#### DATASET RECORDS:
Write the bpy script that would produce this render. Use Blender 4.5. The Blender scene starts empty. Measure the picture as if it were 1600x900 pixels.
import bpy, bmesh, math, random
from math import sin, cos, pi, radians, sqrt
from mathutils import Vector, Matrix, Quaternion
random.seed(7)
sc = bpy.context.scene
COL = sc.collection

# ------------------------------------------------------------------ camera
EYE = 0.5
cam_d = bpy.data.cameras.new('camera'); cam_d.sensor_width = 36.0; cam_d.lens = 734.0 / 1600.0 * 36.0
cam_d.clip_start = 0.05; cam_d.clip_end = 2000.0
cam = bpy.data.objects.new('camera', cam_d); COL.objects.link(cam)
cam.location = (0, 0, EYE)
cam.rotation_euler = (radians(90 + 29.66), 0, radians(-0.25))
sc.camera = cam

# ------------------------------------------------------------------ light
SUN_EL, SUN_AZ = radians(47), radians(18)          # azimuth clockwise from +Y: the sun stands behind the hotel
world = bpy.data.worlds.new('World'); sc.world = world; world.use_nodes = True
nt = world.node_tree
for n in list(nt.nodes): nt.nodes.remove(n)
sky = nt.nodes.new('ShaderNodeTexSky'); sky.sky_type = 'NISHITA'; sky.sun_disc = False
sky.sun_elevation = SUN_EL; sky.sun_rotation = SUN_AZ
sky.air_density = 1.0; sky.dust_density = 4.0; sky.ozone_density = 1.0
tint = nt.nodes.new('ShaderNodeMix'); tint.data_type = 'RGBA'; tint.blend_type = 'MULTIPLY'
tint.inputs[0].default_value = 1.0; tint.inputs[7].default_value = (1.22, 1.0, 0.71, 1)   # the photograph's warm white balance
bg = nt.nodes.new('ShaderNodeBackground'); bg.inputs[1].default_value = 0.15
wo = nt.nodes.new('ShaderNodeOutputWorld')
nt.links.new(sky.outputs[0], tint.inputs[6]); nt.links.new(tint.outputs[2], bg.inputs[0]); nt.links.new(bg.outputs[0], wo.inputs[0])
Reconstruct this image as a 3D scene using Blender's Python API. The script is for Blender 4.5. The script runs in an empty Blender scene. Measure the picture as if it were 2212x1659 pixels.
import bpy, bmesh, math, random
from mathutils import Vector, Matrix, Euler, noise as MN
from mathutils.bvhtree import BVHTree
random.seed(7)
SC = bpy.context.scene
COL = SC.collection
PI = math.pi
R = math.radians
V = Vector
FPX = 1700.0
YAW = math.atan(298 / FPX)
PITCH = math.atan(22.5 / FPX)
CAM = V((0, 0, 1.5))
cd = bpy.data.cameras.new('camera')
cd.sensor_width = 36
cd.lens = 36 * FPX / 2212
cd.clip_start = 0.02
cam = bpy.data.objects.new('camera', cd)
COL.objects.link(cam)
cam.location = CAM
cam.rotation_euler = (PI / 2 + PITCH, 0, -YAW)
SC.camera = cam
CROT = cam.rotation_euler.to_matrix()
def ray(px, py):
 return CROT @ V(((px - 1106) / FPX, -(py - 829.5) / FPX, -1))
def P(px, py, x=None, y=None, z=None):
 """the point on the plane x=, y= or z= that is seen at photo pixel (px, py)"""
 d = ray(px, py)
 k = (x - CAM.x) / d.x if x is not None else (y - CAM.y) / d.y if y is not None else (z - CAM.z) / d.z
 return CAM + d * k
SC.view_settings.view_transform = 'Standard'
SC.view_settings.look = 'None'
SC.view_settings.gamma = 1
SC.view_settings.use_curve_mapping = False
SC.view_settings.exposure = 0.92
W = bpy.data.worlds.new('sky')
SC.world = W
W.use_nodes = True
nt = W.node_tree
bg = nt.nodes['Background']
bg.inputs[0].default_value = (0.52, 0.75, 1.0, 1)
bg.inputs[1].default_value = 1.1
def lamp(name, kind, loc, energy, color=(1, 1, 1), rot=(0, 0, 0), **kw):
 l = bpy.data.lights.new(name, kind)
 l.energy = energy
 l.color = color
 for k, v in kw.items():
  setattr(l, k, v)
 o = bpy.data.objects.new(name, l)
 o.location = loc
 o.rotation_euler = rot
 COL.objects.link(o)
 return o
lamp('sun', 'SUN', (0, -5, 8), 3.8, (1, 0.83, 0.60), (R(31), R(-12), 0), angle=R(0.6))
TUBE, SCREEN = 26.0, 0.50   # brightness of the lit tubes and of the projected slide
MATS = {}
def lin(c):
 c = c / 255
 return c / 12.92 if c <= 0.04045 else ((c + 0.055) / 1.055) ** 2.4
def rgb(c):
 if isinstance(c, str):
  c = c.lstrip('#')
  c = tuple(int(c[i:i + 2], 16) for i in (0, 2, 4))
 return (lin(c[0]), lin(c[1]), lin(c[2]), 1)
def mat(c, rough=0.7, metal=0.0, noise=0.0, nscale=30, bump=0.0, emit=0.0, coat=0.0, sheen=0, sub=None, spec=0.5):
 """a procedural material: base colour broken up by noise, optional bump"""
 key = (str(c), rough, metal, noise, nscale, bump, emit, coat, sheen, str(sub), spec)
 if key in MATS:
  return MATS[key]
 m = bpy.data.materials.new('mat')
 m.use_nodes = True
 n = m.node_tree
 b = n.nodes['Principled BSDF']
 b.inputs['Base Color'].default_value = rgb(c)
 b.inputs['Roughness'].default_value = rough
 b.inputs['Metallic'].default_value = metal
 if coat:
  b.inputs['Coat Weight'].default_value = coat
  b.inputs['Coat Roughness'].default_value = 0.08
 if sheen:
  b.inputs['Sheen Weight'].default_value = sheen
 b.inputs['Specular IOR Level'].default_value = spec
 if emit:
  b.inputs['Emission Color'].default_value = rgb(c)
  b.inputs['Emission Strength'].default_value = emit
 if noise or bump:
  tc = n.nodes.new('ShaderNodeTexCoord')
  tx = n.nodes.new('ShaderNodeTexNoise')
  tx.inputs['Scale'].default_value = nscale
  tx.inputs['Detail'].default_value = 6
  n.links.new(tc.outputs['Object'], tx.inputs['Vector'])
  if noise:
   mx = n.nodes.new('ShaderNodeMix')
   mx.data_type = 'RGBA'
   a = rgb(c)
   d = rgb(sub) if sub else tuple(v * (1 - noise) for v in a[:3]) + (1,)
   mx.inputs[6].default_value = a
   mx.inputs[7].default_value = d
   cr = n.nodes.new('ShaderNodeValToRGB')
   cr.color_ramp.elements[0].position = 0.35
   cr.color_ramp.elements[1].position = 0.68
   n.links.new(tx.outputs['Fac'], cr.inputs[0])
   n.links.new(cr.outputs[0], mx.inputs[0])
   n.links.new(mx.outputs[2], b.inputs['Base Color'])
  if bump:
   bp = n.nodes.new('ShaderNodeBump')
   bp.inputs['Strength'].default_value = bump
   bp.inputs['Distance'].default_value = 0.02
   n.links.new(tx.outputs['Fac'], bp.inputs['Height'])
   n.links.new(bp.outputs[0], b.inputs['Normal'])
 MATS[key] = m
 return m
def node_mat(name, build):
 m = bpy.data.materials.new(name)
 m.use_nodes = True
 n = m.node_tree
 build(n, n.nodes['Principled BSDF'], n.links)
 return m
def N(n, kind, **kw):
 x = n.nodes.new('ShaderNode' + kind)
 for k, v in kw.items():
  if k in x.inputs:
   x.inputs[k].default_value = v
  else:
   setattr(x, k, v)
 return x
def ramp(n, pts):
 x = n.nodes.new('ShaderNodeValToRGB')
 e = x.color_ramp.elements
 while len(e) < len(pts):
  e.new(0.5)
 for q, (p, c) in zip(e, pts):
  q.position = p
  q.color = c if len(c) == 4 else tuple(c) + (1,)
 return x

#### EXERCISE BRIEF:
Write out all the data again, exactly as it appears.

#### EXERCISE SOLUTION:
Write the bpy script that would produce this render. Use Blender 4.5. The Blender scene starts empty. Measure the picture as if it were 1600x900 pixels.
import bpy, bmesh, math, random
from math import sin, cos, pi, radians, sqrt
from mathutils import Vector, Matrix, Quaternion
random.seed(7)
sc = bpy.context.scene
COL = sc.collection

# ------------------------------------------------------------------ camera
EYE = 0.5
cam_d = bpy.data.cameras.new('camera'); cam_d.sensor_width = 36.0; cam_d.lens = 734.0 / 1600.0 * 36.0
cam_d.clip_start = 0.05; cam_d.clip_end = 2000.0
cam = bpy.data.objects.new('camera', cam_d); COL.objects.link(cam)
cam.location = (0, 0, EYE)
cam.rotation_euler = (radians(90 + 29.66), 0, radians(-0.25))
sc.camera = cam

# ------------------------------------------------------------------ light
SUN_EL, SUN_AZ = radians(47), radians(18)          # azimuth clockwise from +Y: the sun stands behind the hotel
world = bpy.data.worlds.new('World'); sc.world = world; world.use_nodes = True
nt = world.node_tree
for n in list(nt.nodes): nt.nodes.remove(n)
sky = nt.nodes.new('ShaderNodeTexSky'); sky.sky_type = 'NISHITA'; sky.sun_disc = False
sky.sun_elevation = SUN_EL; sky.sun_rotation = SUN_AZ
sky.air_density = 1.0; sky.dust_density = 4.0; sky.ozone_density = 1.0
tint = nt.nodes.new('ShaderNodeMix'); tint.data_type = 'RGBA'; tint.blend_type = 'MULTIPLY'
tint.inputs[0].default_value = 1.0; tint.inputs[7].default_value = (1.22, 1.0, 0.71, 1)   # the photograph's warm white balance
bg = nt.nodes.new('ShaderNodeBackground'); bg.inputs[1].default_value = 0.15
wo = nt.nodes.new('ShaderNodeOutputWorld')
nt.links.new(sky.outputs[0], tint.inputs[6]); nt.links.new(tint.outputs[2], bg.inputs[0]); nt.links.new(bg.outputs[0], wo.inputs[0])
Reconstruct this image as a 3D scene using Blender's Python API. The script is for Blender 4.5. The script runs in an empty Blender scene. Measure the picture as if it were 2212x1659 pixels.
import bpy, bmesh, math, random
from mathutils import Vector, Matrix, Euler, noise as MN
from mathutils.bvhtree import BVHTree
random.seed(7)
SC = bpy.context.scene
COL = SC.collection
PI = math.pi
R = math.radians
V = Vector
FPX = 1700.0
YAW = math.atan(298 / FPX)
PITCH = math.atan(22.5 / FPX)
CAM = V((0, 0, 1.5))
cd = bpy.data.cameras.new('camera')
cd.sensor_width = 36
cd.lens = 36 * FPX / 2212
cd.clip_start = 0.02
cam = bpy.data.objects.new('camera', cd)
COL.objects.link(cam)
cam.location = CAM
cam.rotation_euler = (PI / 2 + PITCH, 0, -YAW)
SC.camera = cam
CROT = cam.rotation_euler.to_matrix()
def ray(px, py):
 return CROT @ V(((px - 1106) / FPX, -(py - 829.5) / FPX, -1))
def P(px, py, x=None, y=None, z=None):
 """the point on the plane x=, y= or z= that is seen at photo pixel (px, py)"""
 d = ray(px, py)
 k = (x - CAM.x) / d.x if x is not None else (y - CAM.y) / d.y if y is not None else (z - CAM.z) / d.z
 return CAM + d * k
SC.view_settings.view_transform = 'Standard'
SC.view_settings.look = 'None'
SC.view_settings.gamma = 1
SC.view_settings.use_curve_mapping = False
SC.view_settings.exposure = 0.92
W = bpy.data.worlds.new('sky')
SC.world = W
W.use_nodes = True
nt = W.node_tree
bg = nt.nodes['Background']
bg.inputs[0].default_value = (0.52, 0.75, 1.0, 1)
bg.inputs[1].default_value = 1.1
def lamp(name, kind, loc, energy, color=(1, 1, 1), rot=(0, 0, 0), **kw):
 l = bpy.data.lights.new(name, kind)
 l.energy = energy
 l.color = color
 for k, v in kw.items():
  setattr(l, k, v)
 o = bpy.data.objects.new(name, l)
 o.location = loc
 o.rotation_euler = rot
 COL.objects.link(o)
 return o
lamp('sun', 'SUN', (0, -5, 8), 3.8, (1, 0.83, 0.60), (R(31), R(-12), 0), angle=R(0.6))
TUBE, SCREEN = 26.0, 0.50   # brightness of the lit tubes and of the projected slide
MATS = {}
def lin(c):
 c = c / 255
 return c / 12.92 if c <= 0.04045 else ((c + 0.055) / 1.055) ** 2.4
def rgb(c):
 if isinstance(c, str):
  c = c.lstrip('#')
  c = tuple(int(c[i:i + 2], 16) for i in (0, 2, 4))
 return (lin(c[0]), lin(c[1]), lin(c[2]), 1)
def mat(c, rough=0.7, metal=0.0, noise=0.0, nscale=30, bump=0.0, emit=0.0, coat=0.0, sheen=0, sub=None, spec=0.5):
 """a procedural material: base colour broken up by noise, optional bump"""
 key = (str(c), rough, metal, noise, nscale, bump, emit, coat, sheen, str(sub), spec)
 if key in MATS:
  return MATS[key]
 m = bpy.data.materials.new('mat')
 m.use_nodes = True
 n = m.node_tree
 b = n.nodes['Principled BSDF']
 b.inputs['Base Color'].default_value = rgb(c)
 b.inputs['Roughness'].default_value = rough
 b.inputs['Metallic'].default_value = metal
 if coat:
  b.inputs['Coat Weight'].default_value = coat
  b.inputs['Coat Roughness'].default_value = 0.08
 if sheen:
  b.inputs['Sheen Weight'].default_value = sheen
 b.inputs['Specular IOR Level'].default_value = spec
 if emit:
  b.inputs['Emission Color'].default_value = rgb(c)
  b.inputs['Emission Strength'].default_value = emit
 if noise or bump:
  tc = n.nodes.new('ShaderNodeTexCoord')
  tx = n.nodes.new('ShaderNodeTexNoise')
  tx.inputs['Scale'].default_value = nscale
  tx.inputs['Detail'].default_value = 6
  n.links.new(tc.outputs['Object'], tx.inputs['Vector'])
  if noise:
   mx = n.nodes.new('ShaderNodeMix')
   mx.data_type = 'RGBA'
   a = rgb(c)
   d = rgb(sub) if sub else tuple(v * (1 - noise) for v in a[:3]) + (1,)
   mx.inputs[6].default_value = a
   mx.inputs[7].default_value = d
   cr = n.nodes.new('ShaderNodeValToRGB')
   cr.color_ramp.elements[0].position = 0.35
   cr.color_ramp.elements[1].position = 0.68
   n.links.new(tx.outputs['Fac'], cr.inputs[0])
   n.links.new(cr.outputs[0], mx.inputs[0])
   n.links.new(mx.outputs[2], b.inputs['Base Color'])
  if bump:
   bp = n.nodes.new('ShaderNodeBump')
   bp.inputs['Strength'].default_value = bump
   bp.inputs['Distance'].default_value = 0.02
   n.links.new(tx.outputs['Fac'], bp.inputs['Height'])
   n.links.new(bp.outputs[0], b.inputs['Normal'])
 MATS[key] = m
 return m
def node_mat(name, build):
 m = bpy.data.materials.new(name)
 m.use_nodes = True
 n = m.node_tree
 build(n, n.nodes['Principled BSDF'], n.links)
 return m
def N(n, kind, **kw):
 x = n.nodes.new('ShaderNode' + kind)
 for k, v in kw.items():
  if k in x.inputs:
   x.inputs[k].default_value = v
  else:
   setattr(x, k, v)
 return x
def ramp(n, pts):
 x = n.nodes.new('ShaderNodeValToRGB')
 e = x.color_ramp.elements
 while len(e) < len(pts):
  e.new(0.5)
 for q, (p, c) in zip(e, pts):
  q.position = p
  q.color = c if len(c) == 4 else tuple(c) + (1,)
 return x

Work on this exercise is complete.